La crise économique a frappé l’Allemagne avec une violence extrême. Dépendant en grande partie de ses exportations, l’industrie allemande est bloquée. Les millions de chômeurs ne consomment plus et l’on en compte en 1930, 4 357 000. Ce sont les jeunes ouvriers qui sont le plus durement frappés et les autres ne peuvent apprendre un métier. Pourtant la crise économique et sociale ne ralentit pas l’activité artistique, au contraire.

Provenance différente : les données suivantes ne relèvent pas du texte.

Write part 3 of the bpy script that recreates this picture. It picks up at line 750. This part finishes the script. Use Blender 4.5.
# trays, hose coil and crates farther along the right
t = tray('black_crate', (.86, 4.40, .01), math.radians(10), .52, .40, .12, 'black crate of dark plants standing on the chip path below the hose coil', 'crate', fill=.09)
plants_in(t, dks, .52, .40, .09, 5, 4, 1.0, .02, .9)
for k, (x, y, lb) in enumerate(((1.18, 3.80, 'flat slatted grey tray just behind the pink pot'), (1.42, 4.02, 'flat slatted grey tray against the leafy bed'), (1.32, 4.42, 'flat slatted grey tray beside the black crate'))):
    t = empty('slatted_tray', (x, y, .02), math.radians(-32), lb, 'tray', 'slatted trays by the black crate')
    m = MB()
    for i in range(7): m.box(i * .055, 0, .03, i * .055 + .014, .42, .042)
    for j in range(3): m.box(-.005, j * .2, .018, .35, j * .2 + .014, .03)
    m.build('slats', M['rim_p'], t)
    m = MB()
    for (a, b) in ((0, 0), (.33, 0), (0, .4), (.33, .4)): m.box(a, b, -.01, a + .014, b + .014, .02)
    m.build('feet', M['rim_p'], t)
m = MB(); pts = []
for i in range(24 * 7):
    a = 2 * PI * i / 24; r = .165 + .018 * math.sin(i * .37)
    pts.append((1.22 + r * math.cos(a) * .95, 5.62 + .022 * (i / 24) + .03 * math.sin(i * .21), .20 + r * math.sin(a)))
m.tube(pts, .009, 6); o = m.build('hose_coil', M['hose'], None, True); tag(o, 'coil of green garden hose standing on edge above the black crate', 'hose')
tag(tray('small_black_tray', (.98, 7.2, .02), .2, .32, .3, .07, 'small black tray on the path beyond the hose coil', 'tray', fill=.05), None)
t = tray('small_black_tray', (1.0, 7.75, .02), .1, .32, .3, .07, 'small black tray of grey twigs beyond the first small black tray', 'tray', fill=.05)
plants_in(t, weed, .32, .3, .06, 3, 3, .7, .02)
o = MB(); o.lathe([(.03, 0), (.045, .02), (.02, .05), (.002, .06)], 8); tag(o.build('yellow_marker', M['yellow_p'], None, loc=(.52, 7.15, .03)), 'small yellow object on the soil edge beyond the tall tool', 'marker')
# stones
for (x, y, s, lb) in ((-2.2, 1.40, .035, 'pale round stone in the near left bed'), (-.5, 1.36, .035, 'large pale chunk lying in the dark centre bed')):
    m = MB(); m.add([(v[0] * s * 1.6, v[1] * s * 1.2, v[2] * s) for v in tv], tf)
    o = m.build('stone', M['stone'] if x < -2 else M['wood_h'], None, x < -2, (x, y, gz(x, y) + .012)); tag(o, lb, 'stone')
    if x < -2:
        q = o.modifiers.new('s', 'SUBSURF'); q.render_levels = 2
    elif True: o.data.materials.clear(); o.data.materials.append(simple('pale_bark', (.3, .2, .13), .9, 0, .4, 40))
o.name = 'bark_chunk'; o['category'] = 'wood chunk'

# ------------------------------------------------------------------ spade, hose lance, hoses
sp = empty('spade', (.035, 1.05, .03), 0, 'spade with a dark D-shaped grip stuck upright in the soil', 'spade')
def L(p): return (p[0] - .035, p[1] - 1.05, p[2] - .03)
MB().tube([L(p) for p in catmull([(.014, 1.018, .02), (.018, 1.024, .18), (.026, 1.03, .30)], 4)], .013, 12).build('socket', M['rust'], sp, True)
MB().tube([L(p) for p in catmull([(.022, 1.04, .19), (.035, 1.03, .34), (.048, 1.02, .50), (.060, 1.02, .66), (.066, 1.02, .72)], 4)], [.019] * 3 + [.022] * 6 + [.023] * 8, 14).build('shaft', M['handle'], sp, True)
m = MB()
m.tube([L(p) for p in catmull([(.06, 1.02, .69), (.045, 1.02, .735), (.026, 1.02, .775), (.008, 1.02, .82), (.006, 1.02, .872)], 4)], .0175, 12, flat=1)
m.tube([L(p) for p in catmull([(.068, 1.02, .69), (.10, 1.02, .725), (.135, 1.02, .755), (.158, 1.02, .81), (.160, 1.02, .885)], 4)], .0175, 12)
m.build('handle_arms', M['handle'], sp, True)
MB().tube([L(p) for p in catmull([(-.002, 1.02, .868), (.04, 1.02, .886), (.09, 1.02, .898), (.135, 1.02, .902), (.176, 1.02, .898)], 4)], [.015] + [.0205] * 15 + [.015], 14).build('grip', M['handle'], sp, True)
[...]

Jamais les cabarets n’ont été aussi nombreux. Beaucoup cherchent à fuir, dans la frénésie des plaisirs, la misère. C’est l’époque des bals masqués si nombreux dans Berlin. La soeur de l’architecte soviétique El Lissitsky a admirablement résumé cette atmosphère en disant qu’un kilo de pain coûtait un million de marks et une fille, une cigarette. Partout, on assiste à la même décomposition des valeurs.

Otto Strasser, dont le frère Grégor Strasser, plus tard assassiné par Hitler, appartenait à « l’aile gauche » du parti nazi, évoque dans ses Mémoires ce climat :
« La culture allemande, les moeurs, la littérature, le théâtre et le film devaient se ressentir de cette période dangereuse et troublée où la morale sombrait, dans un besoin d’oubli, de griserie, de sensations violentes et de plaisirs excentriques.
Les clubs de nuit surgirent comme des champignons après la pluie; des danseuses nues s’exhibaient aux applaudissements d’un public ivre de vin et de lubricité. C’était l’époque des sadiques morbides, de l’amour dans un cercueil, du masochisme le plus cruel, des maniaques de tous genres; c’était l’âge d’or des homosexuels, des astrologues, des somnambules. »

Misère, perte des valeurs, cabarets et montée du nazisme sont évoqués dans les deux premières scènes de la pièce de Martin Sherman.